Back to: Module: Helping Students Do Math
Introduction
Sam and Jessica first met in grade school. They also went to high school together.
The following story is just one episode from their overlapping experience on Planet Earth. When they were in grade school, of course, what could they know about what their future together would be? Nothing! They thought they were just classmates! Ha!
Once upon a time, though, they weren’t even in grade school. Some important things happened at that time, but they didn’t seem very important then. They just happened.
One day, Sam was talking to his mother, which he did a lot.
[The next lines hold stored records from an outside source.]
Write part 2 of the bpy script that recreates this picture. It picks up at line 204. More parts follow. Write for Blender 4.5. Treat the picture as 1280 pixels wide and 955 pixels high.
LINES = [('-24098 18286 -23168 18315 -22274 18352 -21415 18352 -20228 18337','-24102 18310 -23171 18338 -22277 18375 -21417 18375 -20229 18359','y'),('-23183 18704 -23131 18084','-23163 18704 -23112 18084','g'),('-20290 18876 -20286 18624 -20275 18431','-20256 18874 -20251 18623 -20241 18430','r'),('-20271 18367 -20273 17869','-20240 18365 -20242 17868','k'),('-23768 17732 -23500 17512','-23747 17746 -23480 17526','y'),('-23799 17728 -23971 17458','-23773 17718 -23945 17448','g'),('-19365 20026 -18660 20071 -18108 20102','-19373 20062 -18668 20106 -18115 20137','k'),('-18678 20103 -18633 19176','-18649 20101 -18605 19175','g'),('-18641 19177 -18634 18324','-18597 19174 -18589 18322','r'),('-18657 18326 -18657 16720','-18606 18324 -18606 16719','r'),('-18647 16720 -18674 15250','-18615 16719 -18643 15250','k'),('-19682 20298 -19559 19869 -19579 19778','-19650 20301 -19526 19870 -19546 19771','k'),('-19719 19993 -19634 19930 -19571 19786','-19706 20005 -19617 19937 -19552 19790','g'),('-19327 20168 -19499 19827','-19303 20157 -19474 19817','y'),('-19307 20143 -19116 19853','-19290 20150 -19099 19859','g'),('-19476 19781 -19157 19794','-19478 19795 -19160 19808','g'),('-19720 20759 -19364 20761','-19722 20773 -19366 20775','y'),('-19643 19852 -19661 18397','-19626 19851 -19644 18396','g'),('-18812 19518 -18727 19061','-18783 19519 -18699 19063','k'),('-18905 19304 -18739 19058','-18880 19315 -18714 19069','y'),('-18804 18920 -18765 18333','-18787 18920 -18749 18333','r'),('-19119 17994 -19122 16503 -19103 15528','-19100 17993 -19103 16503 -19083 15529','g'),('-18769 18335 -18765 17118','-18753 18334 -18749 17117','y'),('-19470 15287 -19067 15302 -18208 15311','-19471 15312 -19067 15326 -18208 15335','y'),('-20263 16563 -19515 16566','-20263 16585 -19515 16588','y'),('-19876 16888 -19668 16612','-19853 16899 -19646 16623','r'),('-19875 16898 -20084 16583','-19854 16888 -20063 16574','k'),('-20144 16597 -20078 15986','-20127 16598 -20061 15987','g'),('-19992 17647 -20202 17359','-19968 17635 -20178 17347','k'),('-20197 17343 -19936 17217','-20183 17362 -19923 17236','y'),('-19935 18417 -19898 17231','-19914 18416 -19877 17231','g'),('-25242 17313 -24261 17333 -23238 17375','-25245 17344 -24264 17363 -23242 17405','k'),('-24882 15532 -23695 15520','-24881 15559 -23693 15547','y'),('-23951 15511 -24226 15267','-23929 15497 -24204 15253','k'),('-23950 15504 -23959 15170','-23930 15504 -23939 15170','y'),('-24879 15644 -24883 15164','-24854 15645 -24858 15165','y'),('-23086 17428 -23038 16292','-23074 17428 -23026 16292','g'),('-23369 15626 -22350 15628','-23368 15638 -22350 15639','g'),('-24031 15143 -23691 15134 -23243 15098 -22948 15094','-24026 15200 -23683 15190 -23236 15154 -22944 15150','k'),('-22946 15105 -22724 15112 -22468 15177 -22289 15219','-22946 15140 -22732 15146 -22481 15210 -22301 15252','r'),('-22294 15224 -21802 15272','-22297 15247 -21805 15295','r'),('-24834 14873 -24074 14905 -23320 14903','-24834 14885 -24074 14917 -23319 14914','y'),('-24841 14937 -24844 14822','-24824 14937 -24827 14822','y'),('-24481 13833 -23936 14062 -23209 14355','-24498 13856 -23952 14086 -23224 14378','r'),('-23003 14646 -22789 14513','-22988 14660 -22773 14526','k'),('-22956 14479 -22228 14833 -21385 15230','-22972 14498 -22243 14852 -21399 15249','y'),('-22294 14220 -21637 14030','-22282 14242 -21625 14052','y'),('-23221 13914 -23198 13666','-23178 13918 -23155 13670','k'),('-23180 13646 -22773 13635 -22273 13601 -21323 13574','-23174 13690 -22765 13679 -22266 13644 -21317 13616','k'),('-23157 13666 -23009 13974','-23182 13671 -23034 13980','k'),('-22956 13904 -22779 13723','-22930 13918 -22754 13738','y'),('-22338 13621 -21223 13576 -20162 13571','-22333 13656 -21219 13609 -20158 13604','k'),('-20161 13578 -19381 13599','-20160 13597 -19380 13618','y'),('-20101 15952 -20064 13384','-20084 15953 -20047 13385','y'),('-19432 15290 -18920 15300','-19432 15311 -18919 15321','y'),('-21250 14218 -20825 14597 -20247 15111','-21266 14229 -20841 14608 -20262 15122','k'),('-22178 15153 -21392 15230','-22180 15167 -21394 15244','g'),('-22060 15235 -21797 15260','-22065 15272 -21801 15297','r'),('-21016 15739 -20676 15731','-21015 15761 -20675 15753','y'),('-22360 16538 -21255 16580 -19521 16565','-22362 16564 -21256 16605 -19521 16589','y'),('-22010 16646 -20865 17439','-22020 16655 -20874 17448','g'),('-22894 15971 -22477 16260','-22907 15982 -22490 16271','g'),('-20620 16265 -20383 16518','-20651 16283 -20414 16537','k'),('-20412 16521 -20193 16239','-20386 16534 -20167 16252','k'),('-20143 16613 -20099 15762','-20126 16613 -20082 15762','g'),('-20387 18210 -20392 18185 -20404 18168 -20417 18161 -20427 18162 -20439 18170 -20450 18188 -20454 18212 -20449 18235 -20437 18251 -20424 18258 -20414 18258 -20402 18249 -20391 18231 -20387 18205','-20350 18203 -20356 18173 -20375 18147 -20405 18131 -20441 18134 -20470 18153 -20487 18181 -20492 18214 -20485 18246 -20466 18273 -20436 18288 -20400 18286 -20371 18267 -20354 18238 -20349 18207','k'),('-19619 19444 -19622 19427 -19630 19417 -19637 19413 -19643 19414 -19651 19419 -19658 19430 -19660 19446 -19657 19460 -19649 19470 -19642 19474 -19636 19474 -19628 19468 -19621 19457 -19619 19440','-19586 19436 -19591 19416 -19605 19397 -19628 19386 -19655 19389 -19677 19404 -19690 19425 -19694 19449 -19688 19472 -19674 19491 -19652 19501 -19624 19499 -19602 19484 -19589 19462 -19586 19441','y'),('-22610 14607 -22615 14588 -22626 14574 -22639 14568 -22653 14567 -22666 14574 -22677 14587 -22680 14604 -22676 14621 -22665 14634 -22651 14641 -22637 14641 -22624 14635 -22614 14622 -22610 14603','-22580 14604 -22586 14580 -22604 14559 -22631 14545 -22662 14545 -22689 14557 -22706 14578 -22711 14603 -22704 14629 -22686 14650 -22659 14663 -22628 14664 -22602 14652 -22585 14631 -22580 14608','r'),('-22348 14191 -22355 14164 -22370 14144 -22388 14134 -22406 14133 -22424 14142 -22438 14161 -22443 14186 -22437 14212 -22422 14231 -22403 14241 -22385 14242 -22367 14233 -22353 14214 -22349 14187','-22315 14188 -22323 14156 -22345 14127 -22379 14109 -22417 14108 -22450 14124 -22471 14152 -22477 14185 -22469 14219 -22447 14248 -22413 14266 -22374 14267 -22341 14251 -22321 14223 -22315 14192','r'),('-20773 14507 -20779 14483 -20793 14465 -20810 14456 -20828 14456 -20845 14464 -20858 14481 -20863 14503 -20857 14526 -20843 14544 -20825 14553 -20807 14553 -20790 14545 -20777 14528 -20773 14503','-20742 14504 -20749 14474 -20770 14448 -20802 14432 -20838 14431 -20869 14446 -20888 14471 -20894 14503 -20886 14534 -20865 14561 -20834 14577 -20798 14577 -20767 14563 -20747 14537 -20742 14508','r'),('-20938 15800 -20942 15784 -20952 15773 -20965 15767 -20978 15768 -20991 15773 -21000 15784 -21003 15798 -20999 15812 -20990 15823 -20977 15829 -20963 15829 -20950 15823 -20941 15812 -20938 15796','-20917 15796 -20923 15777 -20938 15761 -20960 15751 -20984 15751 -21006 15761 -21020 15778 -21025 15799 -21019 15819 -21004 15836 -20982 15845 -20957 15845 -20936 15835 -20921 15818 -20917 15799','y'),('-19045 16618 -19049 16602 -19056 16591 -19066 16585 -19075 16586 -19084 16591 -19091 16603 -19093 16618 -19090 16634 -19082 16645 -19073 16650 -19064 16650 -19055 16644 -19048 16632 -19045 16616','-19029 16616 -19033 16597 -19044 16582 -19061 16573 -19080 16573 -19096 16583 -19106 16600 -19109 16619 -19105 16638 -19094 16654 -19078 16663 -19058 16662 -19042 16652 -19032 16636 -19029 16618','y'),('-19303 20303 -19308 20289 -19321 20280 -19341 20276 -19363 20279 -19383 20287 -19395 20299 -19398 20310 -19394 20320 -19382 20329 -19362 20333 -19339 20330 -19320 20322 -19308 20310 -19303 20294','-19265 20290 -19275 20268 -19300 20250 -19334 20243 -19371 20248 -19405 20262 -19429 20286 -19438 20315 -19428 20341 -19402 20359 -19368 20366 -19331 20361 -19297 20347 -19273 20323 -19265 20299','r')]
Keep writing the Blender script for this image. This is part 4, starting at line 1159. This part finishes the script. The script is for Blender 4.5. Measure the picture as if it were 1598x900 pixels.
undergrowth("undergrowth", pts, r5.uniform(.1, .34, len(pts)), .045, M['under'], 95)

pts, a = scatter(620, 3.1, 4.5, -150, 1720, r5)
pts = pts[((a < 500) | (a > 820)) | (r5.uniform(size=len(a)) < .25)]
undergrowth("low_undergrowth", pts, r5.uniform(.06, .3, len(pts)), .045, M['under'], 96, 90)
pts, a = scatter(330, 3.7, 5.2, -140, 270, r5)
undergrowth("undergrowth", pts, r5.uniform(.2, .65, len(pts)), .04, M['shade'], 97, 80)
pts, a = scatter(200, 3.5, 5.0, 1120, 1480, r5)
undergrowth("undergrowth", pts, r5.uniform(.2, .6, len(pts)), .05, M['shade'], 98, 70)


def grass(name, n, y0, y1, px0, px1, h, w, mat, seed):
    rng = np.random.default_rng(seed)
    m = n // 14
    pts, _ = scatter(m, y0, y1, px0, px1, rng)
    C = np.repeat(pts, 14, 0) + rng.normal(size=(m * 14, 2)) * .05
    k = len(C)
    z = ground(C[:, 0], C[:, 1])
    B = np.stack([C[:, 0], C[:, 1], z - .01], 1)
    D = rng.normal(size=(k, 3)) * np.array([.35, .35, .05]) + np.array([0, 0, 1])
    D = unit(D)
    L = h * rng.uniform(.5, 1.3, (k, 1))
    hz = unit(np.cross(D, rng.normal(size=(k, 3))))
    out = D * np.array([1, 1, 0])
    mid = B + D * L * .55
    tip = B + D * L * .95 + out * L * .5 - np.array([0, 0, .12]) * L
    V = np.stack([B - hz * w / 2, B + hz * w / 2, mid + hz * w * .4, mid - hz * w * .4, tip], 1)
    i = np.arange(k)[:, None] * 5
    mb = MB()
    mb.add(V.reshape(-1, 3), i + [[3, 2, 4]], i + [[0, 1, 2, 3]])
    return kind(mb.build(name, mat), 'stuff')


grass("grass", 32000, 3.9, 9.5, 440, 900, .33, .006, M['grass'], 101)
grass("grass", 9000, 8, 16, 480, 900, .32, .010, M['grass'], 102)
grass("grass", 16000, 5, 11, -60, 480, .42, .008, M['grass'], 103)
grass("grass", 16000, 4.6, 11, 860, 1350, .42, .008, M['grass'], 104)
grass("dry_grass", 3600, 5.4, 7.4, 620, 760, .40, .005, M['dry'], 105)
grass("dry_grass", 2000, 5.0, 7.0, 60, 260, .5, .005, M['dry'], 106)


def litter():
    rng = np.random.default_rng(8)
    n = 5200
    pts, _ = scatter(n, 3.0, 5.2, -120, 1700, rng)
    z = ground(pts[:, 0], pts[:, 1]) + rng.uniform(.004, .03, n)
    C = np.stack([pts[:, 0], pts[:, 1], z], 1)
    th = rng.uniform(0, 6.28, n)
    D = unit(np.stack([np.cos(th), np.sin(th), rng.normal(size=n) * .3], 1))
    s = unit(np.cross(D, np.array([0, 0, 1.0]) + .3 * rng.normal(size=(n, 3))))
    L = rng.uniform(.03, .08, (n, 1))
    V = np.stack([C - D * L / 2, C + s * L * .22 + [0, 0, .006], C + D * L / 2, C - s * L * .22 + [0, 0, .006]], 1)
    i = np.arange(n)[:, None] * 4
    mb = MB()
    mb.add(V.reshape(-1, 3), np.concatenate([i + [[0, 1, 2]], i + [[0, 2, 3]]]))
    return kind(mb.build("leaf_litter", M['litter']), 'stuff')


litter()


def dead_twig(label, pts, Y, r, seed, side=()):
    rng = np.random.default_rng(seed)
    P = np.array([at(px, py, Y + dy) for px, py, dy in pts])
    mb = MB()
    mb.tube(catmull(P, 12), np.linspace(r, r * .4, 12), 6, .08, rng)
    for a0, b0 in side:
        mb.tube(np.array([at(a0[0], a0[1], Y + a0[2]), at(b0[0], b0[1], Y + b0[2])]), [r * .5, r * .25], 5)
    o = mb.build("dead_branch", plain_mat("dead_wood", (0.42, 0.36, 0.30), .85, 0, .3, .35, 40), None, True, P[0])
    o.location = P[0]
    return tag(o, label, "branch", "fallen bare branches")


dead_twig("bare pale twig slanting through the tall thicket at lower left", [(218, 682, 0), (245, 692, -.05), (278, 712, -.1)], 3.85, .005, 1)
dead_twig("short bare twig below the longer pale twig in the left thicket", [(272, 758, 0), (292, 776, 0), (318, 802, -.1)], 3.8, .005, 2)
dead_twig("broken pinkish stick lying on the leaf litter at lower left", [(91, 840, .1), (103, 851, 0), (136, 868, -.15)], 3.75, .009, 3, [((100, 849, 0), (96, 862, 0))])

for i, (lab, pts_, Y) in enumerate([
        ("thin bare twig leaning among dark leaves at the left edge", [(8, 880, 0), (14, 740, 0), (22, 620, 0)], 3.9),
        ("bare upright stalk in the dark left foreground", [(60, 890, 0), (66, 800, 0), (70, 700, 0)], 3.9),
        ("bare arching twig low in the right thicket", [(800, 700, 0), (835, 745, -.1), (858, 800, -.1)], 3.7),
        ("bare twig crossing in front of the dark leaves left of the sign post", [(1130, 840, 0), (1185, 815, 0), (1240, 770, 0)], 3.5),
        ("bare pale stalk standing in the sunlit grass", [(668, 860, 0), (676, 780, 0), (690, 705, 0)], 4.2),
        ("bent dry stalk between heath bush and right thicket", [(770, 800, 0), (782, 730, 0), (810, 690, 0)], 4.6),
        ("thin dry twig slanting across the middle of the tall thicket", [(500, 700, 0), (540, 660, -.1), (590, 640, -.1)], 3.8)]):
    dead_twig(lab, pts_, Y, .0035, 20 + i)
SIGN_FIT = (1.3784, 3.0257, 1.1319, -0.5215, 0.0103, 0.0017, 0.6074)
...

His mom seemed to know things that were important and she liked talking about them.
This day, Sam, who was almost five, was worried about starting school.
“What will it be like, Mom?” he asked.
“You’ll learn to read and write, and you’ll learn arithmetic,” she said. What? Sam had never heard of such a thing. “Arithmetic? What’s that?” he asked.
“I can’t explain it,” said his mother, “but it’s very interesting. You wait and see.”
“Wow,” he thought, “I’m going to be learning things even my Mom doesn’t know. It must be pretty important.”
Jessica also liked talking to her mother. In fact, these sorts of experiences in their families are part of what Sam and Jessica would later find appealing in each other.
Jessica was not the least bit concerned about going to school. Her older sister and brother were already there, and she’d heard all the stories. She expected to have lots of friends, just like they did. But she was curious about teachers.
“What were your teachers like, Mom?” she wanted to know.
Her mother laughed. “Well, I don’t know, really. They mostly ignored me: I wasn’t very good at school, even though I wasn’t that bad, either. Yeah, I remember really hating arithmetic in grade school.”
“What’s arithmetic?” asked Jessica—just as Sam had asked his mother. “It’s a bunch of boring stuff, mostly memorizing things. And the teachers are kind of mean about it.”
These were very minor episodes, and the parents don’t remember them now, just like most parents don’t remember. But Sam and Jessica did remember.
And it made a difference to them. In school and later on, as you will see.
Challenge
(to be answered by yourself or in a group)
Think about what you told or might now tell a child in your family (e.g., daughter, son, grandkids, niece, foster child) about “what arithmetic is.” Be honest: there’s no right answer.
Both kids remember what their moms said—and it’s pretty obvious, of course, that what they remembered meant a lot to the kids. What does it mean to you? (Here again, there’s no right answer, but many good ones.)